Do standardowego saloonu na standardowym Dziikim Zachodzie przyjeżdża rewolwerowiec i miejscowa sława, czyli jedyny i niepowtarzalny Silas Greaves. Jegomość z kapeluszem oraz brodą przysiada do kilku siedzących w przybytku ludzi i zaczyna umilać ich czas opowieściami. O zemście, polowaniu na przestępców czy walce z Indianami bandytami - a jako, że mamy do czynienia z opowiadaniem starych wydarzeń, to jedne/drugie może nie być takie, jak mówi to Silas. W końcu ludzka pamięć jest ułomna, co podwójnie boli, jeśli ta jest bogata z troską o najmniejsze detale. Gorzej, jeśli ten ktoś przypadkowo albo intencjonalnie doda jakieś szczegóły "z czapy tak wielkiej, że widać ją z odległości kilku kilometrów".

Podzielona na rozdziały opowieść przedstawiana jest z pomocą Silasa jako protagonisty i narratora w jednym - ten drugi uaktywnia się, gdy ma miejsce jakieś ważne wydarzenie lub uaktywniają się goście.
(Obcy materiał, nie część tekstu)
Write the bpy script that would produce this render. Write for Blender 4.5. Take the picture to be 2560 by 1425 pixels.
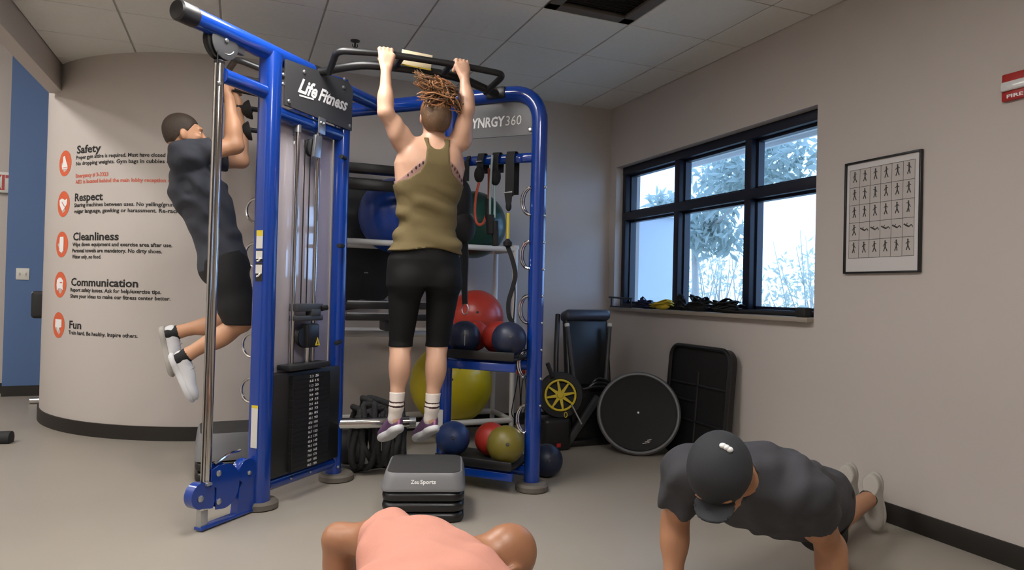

Ten sposób narracji został wsparty przez wspomniane w krótkim opisie luki, dzięki czemu w trakcie gry mamy kilka, co by nie powiedzieć osobliwych, zdarzeń. Z oczywistych względów nie będę zdradzać ich dokładnie, niemniej nie mogłem ich nie wspomnieć ze względu na to, jak budują one najważniejszą zaletę tytuły - tego samego, za co szczególną sympatią darzę Borderlands czy Bulletstorm (ten drugi tytuł jeszcze się pojawi w recenzji). Chodzi o coś, co mogę pokrótce nazwać "dobrą specyficznością", czyli sytuacją, gdy dany produkt jest dziwny, ale w taki sposób, że zamiast odpychać, przyciąga ze zdwojoną siłą. Wystawiając mi przy tym przed twarzą znak, że im dalej w przysłowiowy las, tym więcej drzew bardziej dziwnie.
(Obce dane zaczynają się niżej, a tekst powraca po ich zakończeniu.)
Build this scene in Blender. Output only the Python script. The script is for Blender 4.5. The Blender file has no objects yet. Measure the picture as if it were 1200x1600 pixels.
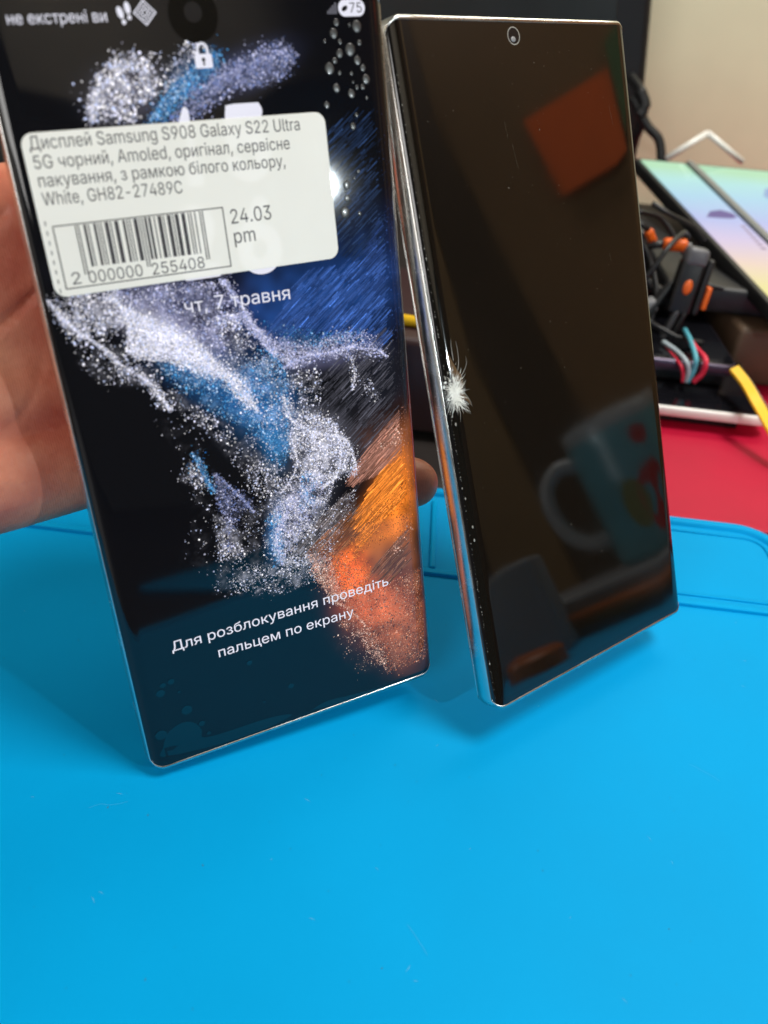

W całej opowieści nie mogło zabraknąć znajdziek - deweloper z Polski zaproponował coś nazwanego "Okruchami prawdy". Obiekty te, rozrzucone na mapie jako rzecz z Dzikiego Zachodu z kartą (np. podkowa, kapelusz), nie są nawet trudne do znalezienia - a po odblokowaniu jednej ze zdolności nawet banalne, oczywiście jeśli ktoś jest tym zainteresowany. Wśród takich osób mógłbym wyszczególnić fanów tamtego okresu, bo karty te tworzą mini encyklopedie ze znanymi postaciami. Nie wiem, czy prawdziwi pasjonaci dowiedzą się czegoś nowego - bardziej ucieszą się ze skompresowania tego w łatwo dostępnym miejscu - niemniej ci mniej obeznani dostają w swoje ręce skromną skarbnicę wiedzy.
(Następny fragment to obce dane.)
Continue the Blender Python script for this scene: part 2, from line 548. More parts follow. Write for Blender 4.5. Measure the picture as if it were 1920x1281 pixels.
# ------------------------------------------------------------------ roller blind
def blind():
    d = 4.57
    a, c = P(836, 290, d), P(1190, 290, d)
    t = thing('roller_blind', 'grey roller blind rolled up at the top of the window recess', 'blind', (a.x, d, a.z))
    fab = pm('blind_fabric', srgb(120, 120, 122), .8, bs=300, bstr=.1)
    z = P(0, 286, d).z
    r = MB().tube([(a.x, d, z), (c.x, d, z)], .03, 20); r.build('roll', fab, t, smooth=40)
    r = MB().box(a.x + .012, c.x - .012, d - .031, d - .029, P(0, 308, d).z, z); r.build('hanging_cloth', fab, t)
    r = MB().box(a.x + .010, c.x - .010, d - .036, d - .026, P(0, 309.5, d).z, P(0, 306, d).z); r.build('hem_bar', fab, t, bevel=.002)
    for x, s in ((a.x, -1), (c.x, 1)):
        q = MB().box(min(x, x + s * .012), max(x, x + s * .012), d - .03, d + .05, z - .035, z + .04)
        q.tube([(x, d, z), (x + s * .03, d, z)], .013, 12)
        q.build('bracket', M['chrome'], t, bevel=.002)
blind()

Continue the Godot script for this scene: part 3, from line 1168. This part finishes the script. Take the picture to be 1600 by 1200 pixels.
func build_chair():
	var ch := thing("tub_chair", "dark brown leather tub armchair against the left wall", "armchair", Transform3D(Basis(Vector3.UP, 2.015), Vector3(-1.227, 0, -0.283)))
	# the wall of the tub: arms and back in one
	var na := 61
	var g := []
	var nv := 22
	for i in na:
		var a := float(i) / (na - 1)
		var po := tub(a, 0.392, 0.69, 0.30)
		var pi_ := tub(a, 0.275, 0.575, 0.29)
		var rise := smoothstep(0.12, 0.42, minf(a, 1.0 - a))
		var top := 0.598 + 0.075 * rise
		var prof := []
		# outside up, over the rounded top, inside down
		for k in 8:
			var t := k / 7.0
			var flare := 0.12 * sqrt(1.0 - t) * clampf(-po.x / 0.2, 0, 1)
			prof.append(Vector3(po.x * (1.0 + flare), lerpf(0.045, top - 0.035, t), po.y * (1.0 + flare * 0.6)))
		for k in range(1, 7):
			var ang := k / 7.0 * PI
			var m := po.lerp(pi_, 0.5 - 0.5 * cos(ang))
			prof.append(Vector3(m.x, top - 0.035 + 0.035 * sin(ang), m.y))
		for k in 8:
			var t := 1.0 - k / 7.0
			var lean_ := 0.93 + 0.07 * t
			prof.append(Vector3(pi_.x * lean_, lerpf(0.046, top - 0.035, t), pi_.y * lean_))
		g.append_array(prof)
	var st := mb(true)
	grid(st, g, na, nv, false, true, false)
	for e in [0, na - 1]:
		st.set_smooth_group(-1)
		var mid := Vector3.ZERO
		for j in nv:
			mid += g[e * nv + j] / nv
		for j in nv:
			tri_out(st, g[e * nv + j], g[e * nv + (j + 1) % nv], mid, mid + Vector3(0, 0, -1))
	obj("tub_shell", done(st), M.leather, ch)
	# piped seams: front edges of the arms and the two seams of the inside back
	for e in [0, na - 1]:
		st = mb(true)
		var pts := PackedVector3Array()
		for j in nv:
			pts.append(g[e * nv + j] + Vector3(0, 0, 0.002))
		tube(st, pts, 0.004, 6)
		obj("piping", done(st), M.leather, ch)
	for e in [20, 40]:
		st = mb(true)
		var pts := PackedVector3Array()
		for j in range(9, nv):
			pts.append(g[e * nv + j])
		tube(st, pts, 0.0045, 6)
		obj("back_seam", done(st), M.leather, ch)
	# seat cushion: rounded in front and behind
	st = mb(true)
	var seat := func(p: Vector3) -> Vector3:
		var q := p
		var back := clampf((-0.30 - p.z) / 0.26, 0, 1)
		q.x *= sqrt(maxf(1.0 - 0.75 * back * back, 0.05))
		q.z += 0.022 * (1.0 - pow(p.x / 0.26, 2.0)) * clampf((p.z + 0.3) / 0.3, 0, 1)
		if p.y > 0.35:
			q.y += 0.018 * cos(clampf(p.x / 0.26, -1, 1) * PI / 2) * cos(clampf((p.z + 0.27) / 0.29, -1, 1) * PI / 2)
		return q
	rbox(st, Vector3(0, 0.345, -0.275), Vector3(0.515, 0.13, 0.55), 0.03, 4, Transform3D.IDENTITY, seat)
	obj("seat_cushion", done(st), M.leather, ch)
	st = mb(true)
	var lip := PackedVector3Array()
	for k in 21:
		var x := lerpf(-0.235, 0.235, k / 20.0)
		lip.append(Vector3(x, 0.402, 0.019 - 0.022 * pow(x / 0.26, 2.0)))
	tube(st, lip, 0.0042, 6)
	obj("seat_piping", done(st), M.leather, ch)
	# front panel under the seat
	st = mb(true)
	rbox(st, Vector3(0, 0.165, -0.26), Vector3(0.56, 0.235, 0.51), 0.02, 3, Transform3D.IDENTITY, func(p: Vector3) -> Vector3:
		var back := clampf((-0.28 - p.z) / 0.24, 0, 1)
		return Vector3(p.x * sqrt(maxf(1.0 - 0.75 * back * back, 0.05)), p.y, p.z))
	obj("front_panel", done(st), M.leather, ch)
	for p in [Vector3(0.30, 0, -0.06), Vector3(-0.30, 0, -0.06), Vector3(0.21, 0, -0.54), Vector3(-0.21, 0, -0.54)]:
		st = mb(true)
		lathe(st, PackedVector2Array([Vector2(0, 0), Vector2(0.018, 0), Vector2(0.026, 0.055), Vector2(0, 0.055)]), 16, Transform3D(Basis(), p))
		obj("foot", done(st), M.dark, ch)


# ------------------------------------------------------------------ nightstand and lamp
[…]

W tej całości trochę szkoda, że sama kampania do przesadnie długich nie należy, a i po przejściu jest średnio co robić. Wprawdzie odblokowuje się wyższy poziom trudność, gdzie m. in. znika HUD i jest ogólnie trudniej (co za zaskoczenie :P). Dodatkowo dostępny jest tryb wyzwań czy coś, co pokrótce mógłbym określić "częściowym boss rushem", jednak z mojej perspektywy to bardzo skromne uzupełnienie -  do ekranu lepiej przyciągają wspomniane znajdźki. A skoro o wyzwaniu mowa, to kilka słów o mechanice rozgrywki, "dobrze dziwnej" w skali troszeczkę mniejszej niż opowieść.  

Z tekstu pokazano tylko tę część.